→ **Supplied material**:
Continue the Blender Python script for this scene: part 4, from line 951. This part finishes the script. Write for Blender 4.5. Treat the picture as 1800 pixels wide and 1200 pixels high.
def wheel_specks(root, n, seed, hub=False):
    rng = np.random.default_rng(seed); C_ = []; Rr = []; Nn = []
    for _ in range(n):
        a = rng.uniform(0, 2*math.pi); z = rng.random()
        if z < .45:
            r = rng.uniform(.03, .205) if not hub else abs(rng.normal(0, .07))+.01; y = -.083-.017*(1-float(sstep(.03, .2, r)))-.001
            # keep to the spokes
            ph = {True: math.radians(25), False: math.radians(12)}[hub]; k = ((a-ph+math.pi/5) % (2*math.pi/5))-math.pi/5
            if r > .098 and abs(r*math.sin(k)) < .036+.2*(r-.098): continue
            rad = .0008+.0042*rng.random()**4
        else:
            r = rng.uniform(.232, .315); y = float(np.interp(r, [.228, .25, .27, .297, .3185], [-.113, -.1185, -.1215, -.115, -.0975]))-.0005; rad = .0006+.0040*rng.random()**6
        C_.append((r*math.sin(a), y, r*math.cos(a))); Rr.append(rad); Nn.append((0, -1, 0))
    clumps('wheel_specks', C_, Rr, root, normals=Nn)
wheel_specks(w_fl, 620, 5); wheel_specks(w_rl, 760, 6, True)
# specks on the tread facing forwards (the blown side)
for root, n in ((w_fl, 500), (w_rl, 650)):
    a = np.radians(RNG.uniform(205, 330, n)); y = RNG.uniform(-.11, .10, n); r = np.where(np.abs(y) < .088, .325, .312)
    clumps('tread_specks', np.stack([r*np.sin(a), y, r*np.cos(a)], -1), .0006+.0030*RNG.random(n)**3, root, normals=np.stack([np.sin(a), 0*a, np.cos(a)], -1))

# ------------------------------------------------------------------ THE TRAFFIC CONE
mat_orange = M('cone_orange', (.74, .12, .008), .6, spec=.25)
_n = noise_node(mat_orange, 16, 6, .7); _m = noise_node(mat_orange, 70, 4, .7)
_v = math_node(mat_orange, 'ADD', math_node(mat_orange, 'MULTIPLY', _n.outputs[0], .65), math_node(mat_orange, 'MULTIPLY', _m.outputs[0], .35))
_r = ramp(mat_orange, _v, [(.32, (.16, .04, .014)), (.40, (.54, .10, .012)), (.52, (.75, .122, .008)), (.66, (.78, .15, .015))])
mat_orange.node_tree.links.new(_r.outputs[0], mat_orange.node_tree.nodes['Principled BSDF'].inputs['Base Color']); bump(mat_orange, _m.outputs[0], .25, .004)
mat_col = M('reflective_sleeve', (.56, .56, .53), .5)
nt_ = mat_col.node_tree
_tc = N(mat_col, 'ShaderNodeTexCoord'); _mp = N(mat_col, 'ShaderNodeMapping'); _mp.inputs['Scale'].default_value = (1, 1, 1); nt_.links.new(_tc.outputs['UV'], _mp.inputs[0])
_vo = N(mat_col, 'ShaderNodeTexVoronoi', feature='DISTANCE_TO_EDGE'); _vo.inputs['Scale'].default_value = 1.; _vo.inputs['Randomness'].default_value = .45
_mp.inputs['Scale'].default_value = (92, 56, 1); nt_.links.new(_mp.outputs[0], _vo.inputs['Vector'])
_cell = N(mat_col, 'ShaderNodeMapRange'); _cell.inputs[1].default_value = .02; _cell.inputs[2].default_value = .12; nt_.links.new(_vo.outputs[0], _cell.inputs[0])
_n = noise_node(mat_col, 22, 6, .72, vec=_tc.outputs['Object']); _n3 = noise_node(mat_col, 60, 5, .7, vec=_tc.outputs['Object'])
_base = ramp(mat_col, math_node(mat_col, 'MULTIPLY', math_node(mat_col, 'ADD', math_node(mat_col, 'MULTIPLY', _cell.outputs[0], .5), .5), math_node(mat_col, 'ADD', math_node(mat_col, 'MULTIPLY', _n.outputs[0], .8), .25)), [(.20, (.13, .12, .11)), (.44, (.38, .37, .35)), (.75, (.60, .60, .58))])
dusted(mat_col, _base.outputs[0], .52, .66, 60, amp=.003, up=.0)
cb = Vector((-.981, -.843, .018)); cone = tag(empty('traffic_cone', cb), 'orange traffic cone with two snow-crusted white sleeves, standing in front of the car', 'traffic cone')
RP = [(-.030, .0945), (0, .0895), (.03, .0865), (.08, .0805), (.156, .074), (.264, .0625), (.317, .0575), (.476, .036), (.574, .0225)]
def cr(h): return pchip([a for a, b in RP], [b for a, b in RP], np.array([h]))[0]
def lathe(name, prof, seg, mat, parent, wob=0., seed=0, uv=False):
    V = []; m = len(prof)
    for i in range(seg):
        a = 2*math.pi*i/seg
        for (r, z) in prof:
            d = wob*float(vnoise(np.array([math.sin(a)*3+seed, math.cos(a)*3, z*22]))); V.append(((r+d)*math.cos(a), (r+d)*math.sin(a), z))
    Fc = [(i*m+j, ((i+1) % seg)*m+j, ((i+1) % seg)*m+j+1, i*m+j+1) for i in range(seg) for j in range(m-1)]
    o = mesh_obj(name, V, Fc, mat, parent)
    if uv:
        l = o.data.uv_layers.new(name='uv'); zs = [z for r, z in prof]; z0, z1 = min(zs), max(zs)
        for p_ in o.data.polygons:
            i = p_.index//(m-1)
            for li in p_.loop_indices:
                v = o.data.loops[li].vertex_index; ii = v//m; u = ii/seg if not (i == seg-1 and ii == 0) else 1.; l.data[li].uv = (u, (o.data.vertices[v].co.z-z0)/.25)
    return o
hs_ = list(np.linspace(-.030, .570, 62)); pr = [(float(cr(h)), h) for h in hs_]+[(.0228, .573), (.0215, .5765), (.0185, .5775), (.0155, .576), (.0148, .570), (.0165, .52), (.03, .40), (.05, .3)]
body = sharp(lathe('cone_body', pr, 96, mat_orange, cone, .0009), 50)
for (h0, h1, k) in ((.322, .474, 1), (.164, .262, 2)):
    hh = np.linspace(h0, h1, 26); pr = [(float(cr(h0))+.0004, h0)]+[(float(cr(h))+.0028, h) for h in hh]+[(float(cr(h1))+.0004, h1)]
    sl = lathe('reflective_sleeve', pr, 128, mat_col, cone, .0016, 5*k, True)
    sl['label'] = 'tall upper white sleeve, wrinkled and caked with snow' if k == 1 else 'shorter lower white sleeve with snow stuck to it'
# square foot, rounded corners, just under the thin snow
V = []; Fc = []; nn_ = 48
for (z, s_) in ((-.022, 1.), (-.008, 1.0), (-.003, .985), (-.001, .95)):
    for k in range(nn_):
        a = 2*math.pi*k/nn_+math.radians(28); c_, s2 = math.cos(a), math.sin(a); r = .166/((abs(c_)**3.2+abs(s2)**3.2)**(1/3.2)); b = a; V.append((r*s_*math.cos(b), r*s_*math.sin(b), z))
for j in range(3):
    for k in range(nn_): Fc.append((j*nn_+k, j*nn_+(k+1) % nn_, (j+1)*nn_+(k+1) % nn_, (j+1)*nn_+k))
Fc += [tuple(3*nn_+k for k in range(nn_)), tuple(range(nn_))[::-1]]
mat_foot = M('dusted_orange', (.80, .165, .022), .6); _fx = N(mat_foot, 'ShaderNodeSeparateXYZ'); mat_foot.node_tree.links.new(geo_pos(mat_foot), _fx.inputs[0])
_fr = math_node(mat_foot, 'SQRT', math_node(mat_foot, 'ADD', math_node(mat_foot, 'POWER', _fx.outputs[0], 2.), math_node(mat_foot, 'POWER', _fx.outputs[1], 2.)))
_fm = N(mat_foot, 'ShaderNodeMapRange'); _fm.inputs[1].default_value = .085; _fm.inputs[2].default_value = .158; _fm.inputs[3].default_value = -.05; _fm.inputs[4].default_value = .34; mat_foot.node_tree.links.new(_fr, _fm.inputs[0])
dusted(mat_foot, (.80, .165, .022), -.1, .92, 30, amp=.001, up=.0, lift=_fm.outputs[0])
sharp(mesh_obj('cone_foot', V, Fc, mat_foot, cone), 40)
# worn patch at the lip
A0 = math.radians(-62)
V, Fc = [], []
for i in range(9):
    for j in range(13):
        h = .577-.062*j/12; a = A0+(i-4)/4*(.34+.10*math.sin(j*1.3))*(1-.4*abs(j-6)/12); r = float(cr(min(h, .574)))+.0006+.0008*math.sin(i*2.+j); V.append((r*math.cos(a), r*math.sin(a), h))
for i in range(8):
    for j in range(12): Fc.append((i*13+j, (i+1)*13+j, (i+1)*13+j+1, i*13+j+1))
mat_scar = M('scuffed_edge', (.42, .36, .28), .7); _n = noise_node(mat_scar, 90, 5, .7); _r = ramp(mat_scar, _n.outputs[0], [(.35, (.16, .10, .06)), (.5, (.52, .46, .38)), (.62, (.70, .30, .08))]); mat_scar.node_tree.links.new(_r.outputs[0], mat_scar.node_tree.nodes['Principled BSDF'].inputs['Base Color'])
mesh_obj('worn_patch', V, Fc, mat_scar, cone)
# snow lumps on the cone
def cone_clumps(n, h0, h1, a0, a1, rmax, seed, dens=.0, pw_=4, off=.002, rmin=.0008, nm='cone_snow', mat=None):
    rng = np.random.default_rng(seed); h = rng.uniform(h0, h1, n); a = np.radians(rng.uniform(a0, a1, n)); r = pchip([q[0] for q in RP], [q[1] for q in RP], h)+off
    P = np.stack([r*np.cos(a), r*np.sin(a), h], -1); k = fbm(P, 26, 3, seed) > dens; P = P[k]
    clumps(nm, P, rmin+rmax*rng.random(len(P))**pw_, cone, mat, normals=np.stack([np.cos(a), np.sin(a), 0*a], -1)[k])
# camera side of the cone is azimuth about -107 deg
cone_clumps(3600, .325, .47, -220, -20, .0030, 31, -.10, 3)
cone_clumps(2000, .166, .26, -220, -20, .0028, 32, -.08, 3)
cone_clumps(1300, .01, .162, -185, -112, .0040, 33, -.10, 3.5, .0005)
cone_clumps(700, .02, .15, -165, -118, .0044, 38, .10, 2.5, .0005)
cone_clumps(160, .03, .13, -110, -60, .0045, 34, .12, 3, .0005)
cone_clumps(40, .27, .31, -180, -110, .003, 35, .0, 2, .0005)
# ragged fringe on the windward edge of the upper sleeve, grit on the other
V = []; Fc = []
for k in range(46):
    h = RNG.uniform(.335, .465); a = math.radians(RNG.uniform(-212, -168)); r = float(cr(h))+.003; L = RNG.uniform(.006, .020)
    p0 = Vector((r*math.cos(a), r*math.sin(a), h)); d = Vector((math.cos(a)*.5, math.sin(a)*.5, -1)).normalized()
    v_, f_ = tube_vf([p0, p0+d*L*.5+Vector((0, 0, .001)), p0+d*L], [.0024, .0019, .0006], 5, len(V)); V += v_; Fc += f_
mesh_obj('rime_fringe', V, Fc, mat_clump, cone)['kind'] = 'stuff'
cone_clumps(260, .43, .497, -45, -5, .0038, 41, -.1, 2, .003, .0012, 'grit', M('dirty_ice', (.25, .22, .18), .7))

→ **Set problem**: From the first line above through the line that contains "0*a, np.cos(a)], -1))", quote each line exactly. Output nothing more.

→ **Reply to the exercise**:
Continue the Blender Python script for this scene: part 4, from line 951. This part finishes the script. Write for Blender 4.5. Treat the picture as 1800 pixels wide and 1200 pixels high.
def wheel_specks(root, n, seed, hub=False):
    rng = np.random.default_rng(seed); C_ = []; Rr = []; Nn = []
    for _ in range(n):
        a = rng.uniform(0, 2*math.pi); z = rng.random()
        if z < .45:
            r = rng.uniform(.03, .205) if not hub else abs(rng.normal(0, .07))+.01; y = -.083-.017*(1-float(sstep(.03, .2, r)))-.001
            # keep to the spokes
            ph = {True: math.radians(25), False: math.radians(12)}[hub]; k = ((a-ph+math.pi/5) % (2*math.pi/5))-math.pi/5
            if r > .098 and abs(r*math.sin(k)) < .036+.2*(r-.098): continue
            rad = .0008+.0042*rng.random()**4
        else:
            r = rng.uniform(.232, .315); y = float(np.interp(r, [.228, .25, .27, .297, .3185], [-.113, -.1185, -.1215, -.115, -.0975]))-.0005; rad = .0006+.0040*rng.random()**6
        C_.append((r*math.sin(a), y, r*math.cos(a))); Rr.append(rad); Nn.append((0, -1, 0))
    clumps('wheel_specks', C_, Rr, root, normals=Nn)
wheel_specks(w_fl, 620, 5); wheel_specks(w_rl, 760, 6, True)
# specks on the tread facing forwards (the blown side)
for root, n in ((w_fl, 500), (w_rl, 650)):
    a = np.radians(RNG.uniform(205, 330, n)); y = RNG.uniform(-.11, .10, n); r = np.where(np.abs(y) < .088, .325, .312)
    clumps('tread_specks', np.stack([r*np.sin(a), y, r*np.cos(a)], -1), .0006+.0030*RNG.random(n)**3, root, normals=np.stack([np.sin(a), 0*a, np.cos(a)], -1))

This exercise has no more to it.